Hoje comemoram-se 100 anos da criação do Concelho de Alpiarça - Discurso de José Relvas no Senado da República

 

Sob vários aspectos foi apreciado o projecto de autonomia do concelho de Alpiarça durante a discussão da questão prévia do adiamento. Os Srs. Senadores, que defenderam o adiamento, insistiram, principalmente, na recusa a igual projecto relativo ao concelho do Bombarral e na próxima discussão do Código Administrativo.

Outros argumentos foram produzidos, mas mais vale reservar a sua apreciação para o momento de discutirmos o projecto.

Por agora basta dizer que os recursos, financeiros do novo município são suficientes para a sua vida autónoma, que tem os elementos necessários para se administrar, população suficiente para justificar a sua existência independente, nem sequer lhe faltando o edifício para sede de todas as repartições municipais e do Estado.

Creio bem na sinceridade e boa vontade dos parlamentares que afirmaram a próxima discussão do Código Administrativo. Certo é, porêm, que muitos assuntos, e alguns de grande importância, tem de ser apreciados nesta casa e numa sessão já adiantada. Basta lembrar o Orçamento, a revisão da lei de separação das igrejas e do Estado, a amnistia e vários projectos de discussão inadiável para os interêsses da nação.

As reclamações de Alpiarça vem já de muito longe; foram formuladas perante o Govêrno Provisório, que, por melindres bem justificados, se absteve de dar satisfação a uma terra que vinculara o seu mais forte movimento político à revolução que proclamou a República. 

Não venho, Sr. Presidente, fazer esta referência para justificar um projecto que, desacompanhado doutras razoes, não seria defensável. Nem a isenção daquele movimento patriótico me permitiria desvirtuá-lo, vindo a esta Câmara solicitar como que a sua paga.

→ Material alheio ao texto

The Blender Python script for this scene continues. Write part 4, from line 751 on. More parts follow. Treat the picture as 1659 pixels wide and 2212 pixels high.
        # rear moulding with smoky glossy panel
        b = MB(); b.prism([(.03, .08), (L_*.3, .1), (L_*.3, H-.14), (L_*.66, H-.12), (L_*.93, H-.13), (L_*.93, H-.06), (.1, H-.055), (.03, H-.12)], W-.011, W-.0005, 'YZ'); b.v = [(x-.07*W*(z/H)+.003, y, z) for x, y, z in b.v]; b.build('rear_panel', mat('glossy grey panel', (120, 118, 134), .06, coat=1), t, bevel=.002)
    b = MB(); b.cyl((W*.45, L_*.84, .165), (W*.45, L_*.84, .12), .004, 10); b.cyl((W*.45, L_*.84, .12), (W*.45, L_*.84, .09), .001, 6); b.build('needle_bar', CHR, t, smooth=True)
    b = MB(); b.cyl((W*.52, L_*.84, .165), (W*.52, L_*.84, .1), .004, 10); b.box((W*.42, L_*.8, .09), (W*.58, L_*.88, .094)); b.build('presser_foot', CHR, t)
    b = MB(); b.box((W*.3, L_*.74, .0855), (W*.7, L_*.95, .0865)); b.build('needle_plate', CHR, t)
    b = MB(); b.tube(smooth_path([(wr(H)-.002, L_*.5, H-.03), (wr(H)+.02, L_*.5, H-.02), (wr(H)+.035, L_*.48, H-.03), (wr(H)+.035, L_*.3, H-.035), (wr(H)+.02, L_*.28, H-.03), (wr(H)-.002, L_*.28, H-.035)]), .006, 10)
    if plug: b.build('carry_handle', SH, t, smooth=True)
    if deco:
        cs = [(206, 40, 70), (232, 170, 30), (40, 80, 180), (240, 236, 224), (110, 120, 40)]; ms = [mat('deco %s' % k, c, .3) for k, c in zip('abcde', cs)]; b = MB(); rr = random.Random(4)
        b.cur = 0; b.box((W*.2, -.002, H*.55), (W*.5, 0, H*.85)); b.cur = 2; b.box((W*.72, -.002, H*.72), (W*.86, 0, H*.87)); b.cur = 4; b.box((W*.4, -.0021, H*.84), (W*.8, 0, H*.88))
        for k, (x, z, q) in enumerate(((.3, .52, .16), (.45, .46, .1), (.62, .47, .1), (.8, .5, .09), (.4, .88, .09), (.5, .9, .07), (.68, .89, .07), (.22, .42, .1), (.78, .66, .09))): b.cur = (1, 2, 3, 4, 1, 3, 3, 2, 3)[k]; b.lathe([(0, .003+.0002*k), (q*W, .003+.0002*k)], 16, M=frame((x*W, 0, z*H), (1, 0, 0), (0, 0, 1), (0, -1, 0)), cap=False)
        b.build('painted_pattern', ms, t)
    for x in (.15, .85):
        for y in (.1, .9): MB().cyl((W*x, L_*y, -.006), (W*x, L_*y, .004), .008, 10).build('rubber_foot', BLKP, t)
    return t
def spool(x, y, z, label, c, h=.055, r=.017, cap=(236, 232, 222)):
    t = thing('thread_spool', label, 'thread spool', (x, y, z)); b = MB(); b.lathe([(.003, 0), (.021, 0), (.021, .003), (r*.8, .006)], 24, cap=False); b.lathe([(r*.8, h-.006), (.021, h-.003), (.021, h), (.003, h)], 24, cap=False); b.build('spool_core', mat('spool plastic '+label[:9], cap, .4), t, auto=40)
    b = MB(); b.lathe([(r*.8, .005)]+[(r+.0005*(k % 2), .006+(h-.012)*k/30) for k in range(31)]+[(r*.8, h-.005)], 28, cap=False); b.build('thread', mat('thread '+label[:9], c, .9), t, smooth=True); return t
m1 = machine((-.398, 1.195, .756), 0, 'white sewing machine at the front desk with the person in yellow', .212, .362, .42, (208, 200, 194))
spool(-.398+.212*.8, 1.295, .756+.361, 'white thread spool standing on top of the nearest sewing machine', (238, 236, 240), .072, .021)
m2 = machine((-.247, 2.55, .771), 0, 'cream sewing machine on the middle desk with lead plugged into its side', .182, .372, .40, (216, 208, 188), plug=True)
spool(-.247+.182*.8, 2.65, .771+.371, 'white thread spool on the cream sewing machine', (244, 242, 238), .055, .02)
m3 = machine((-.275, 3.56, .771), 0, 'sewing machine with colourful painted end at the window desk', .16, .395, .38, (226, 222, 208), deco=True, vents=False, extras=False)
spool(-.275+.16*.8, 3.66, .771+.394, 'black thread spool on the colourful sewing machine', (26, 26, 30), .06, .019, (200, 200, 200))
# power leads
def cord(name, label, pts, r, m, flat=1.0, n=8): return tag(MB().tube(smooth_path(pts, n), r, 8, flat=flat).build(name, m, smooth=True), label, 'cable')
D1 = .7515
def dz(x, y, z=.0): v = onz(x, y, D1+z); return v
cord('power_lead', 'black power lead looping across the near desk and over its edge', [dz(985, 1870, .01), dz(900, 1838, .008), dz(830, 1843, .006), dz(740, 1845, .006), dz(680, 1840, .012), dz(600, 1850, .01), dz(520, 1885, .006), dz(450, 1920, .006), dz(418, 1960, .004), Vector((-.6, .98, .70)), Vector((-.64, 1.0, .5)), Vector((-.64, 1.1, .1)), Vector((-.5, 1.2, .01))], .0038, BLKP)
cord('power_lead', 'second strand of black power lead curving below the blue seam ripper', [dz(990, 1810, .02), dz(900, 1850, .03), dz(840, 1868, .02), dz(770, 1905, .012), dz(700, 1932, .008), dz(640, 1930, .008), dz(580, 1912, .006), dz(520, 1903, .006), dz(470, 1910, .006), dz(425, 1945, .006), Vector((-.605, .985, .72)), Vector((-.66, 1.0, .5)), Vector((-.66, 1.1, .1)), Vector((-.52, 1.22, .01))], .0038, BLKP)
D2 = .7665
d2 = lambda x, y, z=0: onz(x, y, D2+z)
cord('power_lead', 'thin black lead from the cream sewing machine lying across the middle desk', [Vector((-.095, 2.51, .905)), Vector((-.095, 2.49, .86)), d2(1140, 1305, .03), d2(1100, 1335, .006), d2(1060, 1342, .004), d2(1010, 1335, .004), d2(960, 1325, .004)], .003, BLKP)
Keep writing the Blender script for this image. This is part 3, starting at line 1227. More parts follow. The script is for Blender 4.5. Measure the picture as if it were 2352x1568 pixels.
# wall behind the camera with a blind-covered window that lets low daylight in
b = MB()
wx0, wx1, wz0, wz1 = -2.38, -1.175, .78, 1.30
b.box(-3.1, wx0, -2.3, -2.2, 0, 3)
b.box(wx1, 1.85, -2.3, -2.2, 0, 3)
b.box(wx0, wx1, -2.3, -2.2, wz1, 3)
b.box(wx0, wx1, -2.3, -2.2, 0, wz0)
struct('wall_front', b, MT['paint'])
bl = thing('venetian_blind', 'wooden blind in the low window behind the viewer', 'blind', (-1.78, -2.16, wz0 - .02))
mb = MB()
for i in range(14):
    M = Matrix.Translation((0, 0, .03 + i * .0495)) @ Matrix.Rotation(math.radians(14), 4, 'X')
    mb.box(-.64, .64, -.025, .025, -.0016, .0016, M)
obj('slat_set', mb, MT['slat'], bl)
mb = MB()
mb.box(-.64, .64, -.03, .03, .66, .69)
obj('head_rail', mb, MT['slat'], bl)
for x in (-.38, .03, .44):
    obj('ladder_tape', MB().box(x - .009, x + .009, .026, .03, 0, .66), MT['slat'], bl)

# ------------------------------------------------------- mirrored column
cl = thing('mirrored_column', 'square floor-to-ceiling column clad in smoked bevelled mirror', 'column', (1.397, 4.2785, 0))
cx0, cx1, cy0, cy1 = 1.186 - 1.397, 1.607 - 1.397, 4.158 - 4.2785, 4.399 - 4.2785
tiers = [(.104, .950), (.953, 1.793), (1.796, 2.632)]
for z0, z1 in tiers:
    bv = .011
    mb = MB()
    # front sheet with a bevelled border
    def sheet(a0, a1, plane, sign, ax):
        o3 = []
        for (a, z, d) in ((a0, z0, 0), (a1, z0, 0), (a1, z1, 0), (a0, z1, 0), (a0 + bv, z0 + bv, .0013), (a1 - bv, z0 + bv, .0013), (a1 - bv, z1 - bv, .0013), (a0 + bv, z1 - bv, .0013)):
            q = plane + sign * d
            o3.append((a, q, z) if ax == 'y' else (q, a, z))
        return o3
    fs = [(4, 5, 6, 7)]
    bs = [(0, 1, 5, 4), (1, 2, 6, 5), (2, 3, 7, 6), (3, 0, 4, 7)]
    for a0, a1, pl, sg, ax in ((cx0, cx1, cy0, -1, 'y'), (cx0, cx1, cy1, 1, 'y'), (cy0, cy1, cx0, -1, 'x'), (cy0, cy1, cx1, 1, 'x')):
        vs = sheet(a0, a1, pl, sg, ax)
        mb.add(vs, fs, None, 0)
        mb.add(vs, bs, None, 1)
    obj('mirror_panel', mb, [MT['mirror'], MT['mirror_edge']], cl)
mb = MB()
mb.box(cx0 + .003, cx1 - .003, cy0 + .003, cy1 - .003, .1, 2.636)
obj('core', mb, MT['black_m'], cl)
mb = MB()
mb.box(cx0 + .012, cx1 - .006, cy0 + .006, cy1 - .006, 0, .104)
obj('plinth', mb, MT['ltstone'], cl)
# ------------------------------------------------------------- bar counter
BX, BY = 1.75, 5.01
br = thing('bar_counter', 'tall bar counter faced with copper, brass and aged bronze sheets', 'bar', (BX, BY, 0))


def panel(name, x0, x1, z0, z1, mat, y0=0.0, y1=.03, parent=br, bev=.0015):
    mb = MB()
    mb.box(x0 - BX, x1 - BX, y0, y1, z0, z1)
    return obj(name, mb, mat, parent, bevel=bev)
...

O meu fim é apenas justificar, em 1914, a urgência dum projecto que já era urgente em 1910, consignando tambêm o meu receio de ver retardada a aprovação da nova lei administrativa e mais uma vez protelada a legítima aspiração dum povo que, pelo seu rápido desenvolvimento económico, está exigindo melhoramentos locais, que só poderá realizar quando alcance a sua independência.

Com estas palavras respondo tambêm à alusão que foi feita a dissenções que teriam motivado a separação dos concelhos.

Tal razão nunca me levaria à defesa do projecto, salvo se existissem rivalidades perigosas e condições tam extremas que impusessem essa solução.
Felizmente não existem.

O Sr. José de Pádua afirmou que votara a criação do concelho do Bombarral. Outros Srs. Senadores a votaram tambêm, de sorte que essa razão me não detêm. 


Intervenção de José Relvas, enquanto senador, no Senado da República, na discussão da criação do Concelho de Alpiarça. 

Diário das Sessões do Senado - Sessão de 9 de Fevereiro de 1914 (pp. 4-5).